Probably the creepiest shit I've read in a while. If what the author's claim is true, the entire thing was written BEFORE the 2016 election! A tech CEO embodies some of Trump's characteristics, while the paranoia about Russian influence flows through the entire novel. This mystery also somehow manages to predict the entire Cambridge Analytica scandal while providing almost a manual for how to avoid surveillance/trigger a revolution. Crazy shit! Highly recommend.
Honestly, this isn't literary fiction or anything, but it really gets moving and keeps up the suspense until the end, a real page turner. Just finished as part of book group. Hope there's a sequel. Highly recommend. =)
A very timely story about anarchy + resisting surveillance in our current political moment! I found the dialogue and romance a bit awkward at times which definitely pulled me away from the writing, and there were also a significant amount of grammar/copy errors (even with your/you’re) which just bothers me personally. The beginning and end are pretty slow, but I still think it’s worth sticking with for the climax of the story and to prompt reflection about engaging with social media, capitalism, technology, etc.
I can't stop thinking about the ideas in this book!
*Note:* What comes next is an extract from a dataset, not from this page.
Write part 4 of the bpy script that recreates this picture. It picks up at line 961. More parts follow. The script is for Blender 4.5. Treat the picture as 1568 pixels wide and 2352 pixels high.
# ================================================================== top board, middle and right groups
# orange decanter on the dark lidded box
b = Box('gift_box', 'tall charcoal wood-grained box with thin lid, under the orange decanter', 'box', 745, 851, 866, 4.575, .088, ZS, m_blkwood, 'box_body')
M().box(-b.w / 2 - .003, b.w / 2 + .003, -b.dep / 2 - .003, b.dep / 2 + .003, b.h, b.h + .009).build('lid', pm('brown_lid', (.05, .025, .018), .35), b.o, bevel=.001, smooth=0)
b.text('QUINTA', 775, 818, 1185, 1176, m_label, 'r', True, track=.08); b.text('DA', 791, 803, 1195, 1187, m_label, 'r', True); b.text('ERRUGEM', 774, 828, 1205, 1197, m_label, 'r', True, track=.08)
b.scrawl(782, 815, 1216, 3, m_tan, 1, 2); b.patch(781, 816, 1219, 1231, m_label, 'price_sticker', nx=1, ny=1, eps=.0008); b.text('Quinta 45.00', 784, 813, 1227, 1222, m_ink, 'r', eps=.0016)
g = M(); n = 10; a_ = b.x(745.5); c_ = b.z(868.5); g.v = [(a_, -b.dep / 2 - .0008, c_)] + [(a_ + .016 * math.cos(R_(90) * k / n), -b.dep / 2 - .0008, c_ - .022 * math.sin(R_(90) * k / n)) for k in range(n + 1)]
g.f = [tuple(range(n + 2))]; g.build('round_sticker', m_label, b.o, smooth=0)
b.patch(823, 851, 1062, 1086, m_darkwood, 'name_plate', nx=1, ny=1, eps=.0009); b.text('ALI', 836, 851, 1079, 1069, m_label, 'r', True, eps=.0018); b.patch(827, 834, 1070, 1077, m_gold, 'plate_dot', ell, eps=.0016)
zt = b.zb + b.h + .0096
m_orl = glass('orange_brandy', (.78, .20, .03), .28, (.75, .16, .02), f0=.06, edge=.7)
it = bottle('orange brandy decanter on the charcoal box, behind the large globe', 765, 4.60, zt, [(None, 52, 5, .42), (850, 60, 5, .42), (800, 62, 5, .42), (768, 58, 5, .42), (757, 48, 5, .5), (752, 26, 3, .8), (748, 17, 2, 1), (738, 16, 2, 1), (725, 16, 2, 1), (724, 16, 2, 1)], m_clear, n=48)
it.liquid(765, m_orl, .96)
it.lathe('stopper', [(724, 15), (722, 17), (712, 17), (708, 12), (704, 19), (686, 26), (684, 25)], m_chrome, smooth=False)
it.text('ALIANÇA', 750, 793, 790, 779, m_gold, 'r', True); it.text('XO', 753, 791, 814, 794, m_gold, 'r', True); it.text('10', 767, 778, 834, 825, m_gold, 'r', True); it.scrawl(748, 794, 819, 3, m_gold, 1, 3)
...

In conversations I keep wanting to say, "Oh my gosh, that's just like in the book..." The portrait of the Mission feels electrically possible. But! the writing! Ay, it made the ride so jolting and unpleasant. In our book group we kept trying to imagine how this was perhaps intentional? Perhaps. But it doesn't work for me. It was too breathless and too often unproductively ambiguous for me to settle down and trust this as I wanted to.
I love a queer main character, especially one that acts to take down arbitrarily hierarchical systems in a near-future version of the U.S. I enjoyed the pacing and writing style of the first third of it. However, this book wrapped up so tightly and unbelievably that I was left thinking... "Really?? REALLY THOUGH!?!"